Será, quizá, la única manera de defender la precaria estabilidad y gobernabilidad que nos dejará esta descarnada lucha por el poder.
Los mayores desafíos a la gobernabilidad provienen hoy de la necesidad de corregir y perfeccionar las instituciones de la democracia. Para hablar de una adecuada gobernabilidad democrática es preciso entender que los partidos políticos, la división de poderes y las elecciones transparentes constituyen una porción del problema, sin embargo no bastan para garantizar su solución.
Lo que urgentemente requerimos es de nuevos acuerdos básicos entre las elites dirigentes, grupos sociales estratégicos y la mayoría ciudadana para avanzar y garantizar que las elecciones dejen de ser, como hasta ahora y cada vez más persistentemente, fuente de conflicto y de enconos.

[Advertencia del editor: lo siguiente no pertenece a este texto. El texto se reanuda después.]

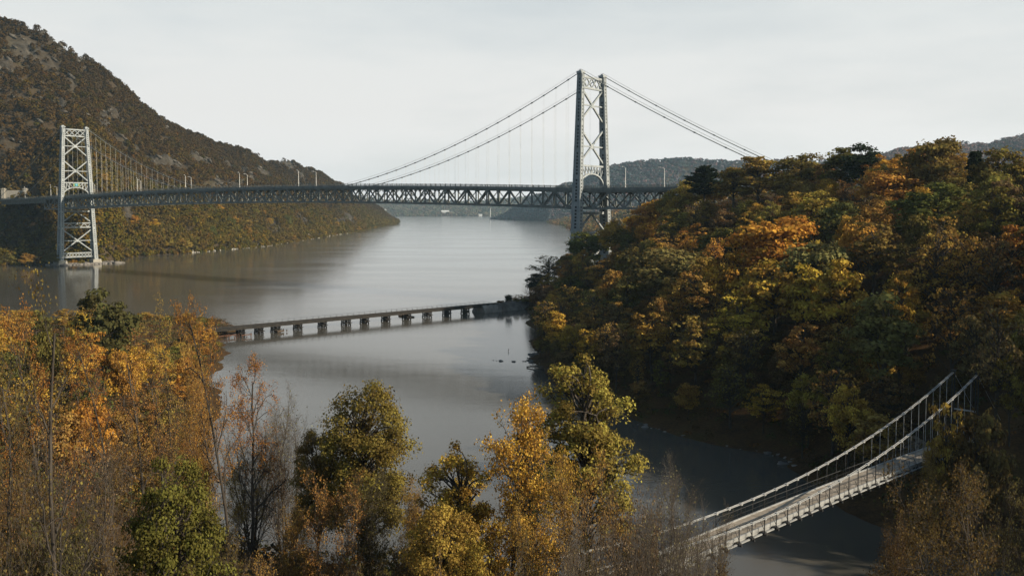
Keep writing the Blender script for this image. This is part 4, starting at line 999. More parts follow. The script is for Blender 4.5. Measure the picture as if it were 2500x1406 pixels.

Para nadie es secreto que la democracia mexicana está en zona de crisis, sujeta a toda clase de presiones, obstáculos e intereses que sin ambages y con estridencias se despedazan por el poder. Unos hablan a nombre de las mayorías empobrecidas que quieren más democracia, aunque pocos la entiendan cabalmente o la entiendan a su conveniencia, en tanto que otros, la invocan a cada momento pero al menos por lo visto hasta ahora la evitan bajo cualquier pretexto.
Desde luego que la dinámica política de una sociedad es mucho más compleja y excede los límites de sus instituciones políticas, más allá de desacuerdos y desconfianzas, pero no se puede subestimar la importancia de estas últimas para la consolidación de la democracia. Sin las instituciones, que desde luego son perfectibles, no existe ni el espacio ni las garantías para un ejercicio democrático de la política.
No obstante, las instituciones en abstracto no sirven si quienes las conducen hacen a un lado los valores de la tolerancia y el diálogo y olvidan que deben gobernar para todos.
El sujetarse a intereses facciosos que en absoluto representan a las mayorías y cerrarse a invertir las prioridades del desarrollo y poner por delante las justas demandas de los más pobres del país, siempre serán las peores elecciones del gobernante. Más cuando el vaso está a punto de derramarse.